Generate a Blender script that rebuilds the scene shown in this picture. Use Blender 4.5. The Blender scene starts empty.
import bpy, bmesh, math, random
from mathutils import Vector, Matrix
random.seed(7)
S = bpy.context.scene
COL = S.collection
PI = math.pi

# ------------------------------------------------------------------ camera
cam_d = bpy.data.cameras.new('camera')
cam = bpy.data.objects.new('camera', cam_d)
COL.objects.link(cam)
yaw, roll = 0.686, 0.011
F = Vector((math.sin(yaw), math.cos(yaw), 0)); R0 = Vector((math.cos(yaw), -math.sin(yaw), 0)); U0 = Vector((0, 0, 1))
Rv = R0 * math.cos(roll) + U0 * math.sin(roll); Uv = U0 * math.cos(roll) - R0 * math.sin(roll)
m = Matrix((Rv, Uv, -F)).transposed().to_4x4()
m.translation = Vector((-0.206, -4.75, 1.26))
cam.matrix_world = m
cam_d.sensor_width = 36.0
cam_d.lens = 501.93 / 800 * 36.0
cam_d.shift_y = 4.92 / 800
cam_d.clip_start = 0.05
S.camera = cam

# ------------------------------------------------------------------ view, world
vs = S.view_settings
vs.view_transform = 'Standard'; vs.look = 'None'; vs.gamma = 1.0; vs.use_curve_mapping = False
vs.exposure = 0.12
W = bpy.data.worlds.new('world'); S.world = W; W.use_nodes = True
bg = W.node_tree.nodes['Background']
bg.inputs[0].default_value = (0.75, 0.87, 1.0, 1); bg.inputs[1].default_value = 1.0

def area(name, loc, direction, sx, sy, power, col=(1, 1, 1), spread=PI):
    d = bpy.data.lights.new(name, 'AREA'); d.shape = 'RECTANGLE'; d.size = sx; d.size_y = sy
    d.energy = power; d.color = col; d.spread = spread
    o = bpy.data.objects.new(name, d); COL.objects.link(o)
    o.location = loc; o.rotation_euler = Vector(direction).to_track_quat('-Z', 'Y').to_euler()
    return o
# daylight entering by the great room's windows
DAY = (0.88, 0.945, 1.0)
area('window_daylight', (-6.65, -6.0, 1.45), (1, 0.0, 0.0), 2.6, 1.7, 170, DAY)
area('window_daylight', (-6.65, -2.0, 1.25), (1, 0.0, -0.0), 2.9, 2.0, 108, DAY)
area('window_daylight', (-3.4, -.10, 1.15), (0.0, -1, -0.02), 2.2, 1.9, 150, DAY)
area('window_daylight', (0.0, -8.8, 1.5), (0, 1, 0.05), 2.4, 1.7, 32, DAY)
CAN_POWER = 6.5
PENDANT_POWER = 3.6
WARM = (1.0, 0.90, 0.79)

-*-

Task requirements: Locate and copy each line in the data above that includes the word "scene".

Task answer:
Generate a Blender script that rebuilds the scene shown in this picture. Use Blender 4.5. The Blender scene starts empty.
S = bpy.context.scene